Jessica Riemer: Rilkes Frühwerk in der Musik. Rezeptionsgeschichtliche Untersuchungen zur Todesthematik. – Heidelberg : Universitätsverlag Winter, 2010. – 554 S. (einige Notenbsp.)
ISBN 978-3-8253-5698-9 : 66,– € (geb.)
Zusammen mit Stefan George, Christian Morgenstern, Hermann Hesse und dem heute fast völlig vergessenen Hermann Löns gehört Rainer Maria Rilke (1875-1926) zu den meistvertonten Dichtern seiner Generation. Doch während sich vor allem seine frühe Lyrik hierfür recht gut eignete, bereitete die immer komplexere Textstruktur seines späteren Schaffens der konventionellen Musikästhetik einige Probleme. Es ist darum kein Zufall, dass sich zu seiner Zeit weniger die eher traditionellen Komponisten als die „Modernen“ (wie etwa Arnold Schönberg, Anton Webern, Ernst Krenek oder Paul Hindemith) davon angesprochen fühlten.

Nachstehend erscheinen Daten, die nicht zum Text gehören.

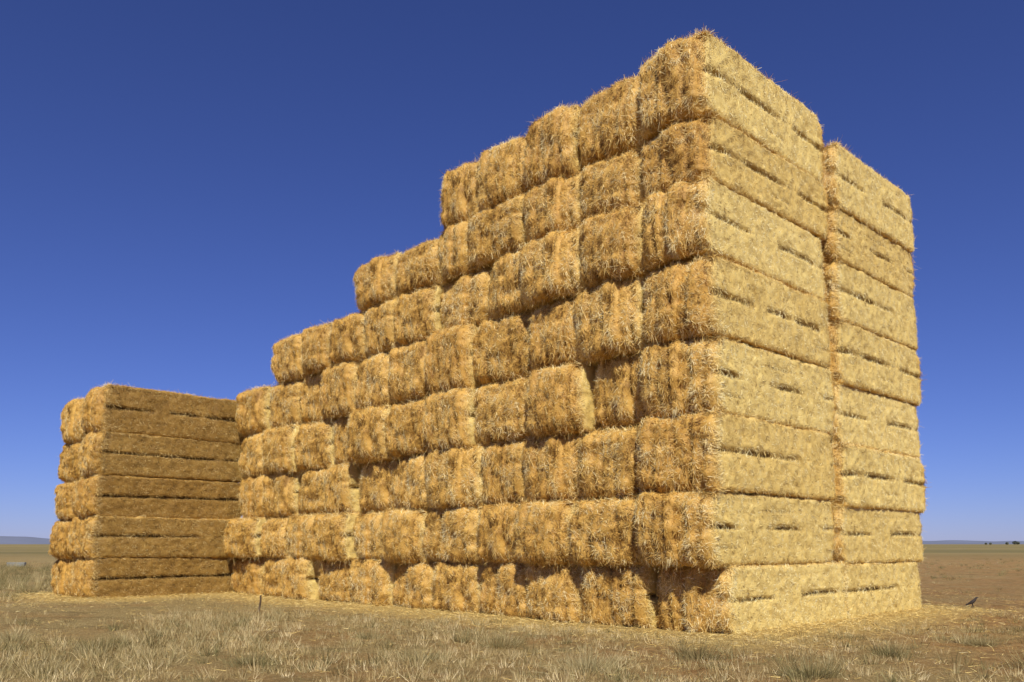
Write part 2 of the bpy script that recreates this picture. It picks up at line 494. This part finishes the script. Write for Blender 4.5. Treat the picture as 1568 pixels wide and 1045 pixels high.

Außerdem war Rilke schon bald äußerst populär und wurde um 1900 nicht nur vom literarisch interessierten Publikum gelesen. Deshalb führten die deutsche Soldaten im Ersten Weltkrieg auch Rilkes Gedichtzyklen wie Das Buch der Bilder, Larenopfer oder Das Stundenbuch und – rezeptionsgeschichtlich noch viel wichtiger – seine beiden großen Prosawerke, Die Weise von Liebe und Tod des Cornets Christoph Rilke sowie Die Aufzeichnungen des Malte Laurids Brigge mit sich, weil sie darin die existenziellen Grenzerfahrungen auf den Schlachtfeldern wieder fanden.
Der Titel des vorliegenden Bandes deutet zunächst auf eine in diese Richtung gehende Spezialstudie hin, doch entpuppt sich Riemers Darstellung als unerwartet umfassend: Zunächst erörtert sie nämlich Rilkes allgemeine Rezeptionsgeschichte von 1894 bis zur Gegenwart, geht dann anhand ausgewählter Texte ganz grundsätzlich auf die „Todesthematik in Rilkes Frühwerk“ sowie die Wechselbeziehung zwischen seiner Dichtung und der Musik ein und wendet sich erst danach (ab S. 271) einzelnen seit den 1930er Jahren entstandenen Kompositionen zu: Darunter als bekannteste die 14. Sinfonie von Dmitri Schostakowitsch, aber auch kaum oder zumindest weniger geläufige Stücke, wie die Kantaten Vom Menschen (Kurt Lissmann) und O Herr, gib jedem seinen eignen Tod (Quirin Rische) oder Krzysztof Pendereckis 8. Sinfonie. Im Zentrum steht jeweils die Frage nach dem politischen und gesellschaftlichen Hintergrund, der vom systemkonformen Kontext mit dem „Dritten Reich“ (Rische) über die Bewältigung der Kriegserfahrungen nach 1945 (Karl Schiskes Oratorium Vom Tode) bis zum Protest gegen die sozialistische Diktatur (Schostakowitsch) reicht. Die getroffene Auswahl ist stichhaltig, lässt sich aber natürlich auch immer kritisieren: Die Cornet-Vertonung von Hermann Reutter oder Alfred Irmlers Sinfonische Fantasie nach dem gleichen Text als Beispiel einer nicht textgebundenen Komposition wären ebenso geeignet gewesen. Ein ausführliches Werkverzeichnis zum Thema und ein Register hätten die insgesamt hoch interessante Arbeit vorteilhaft ergänzt.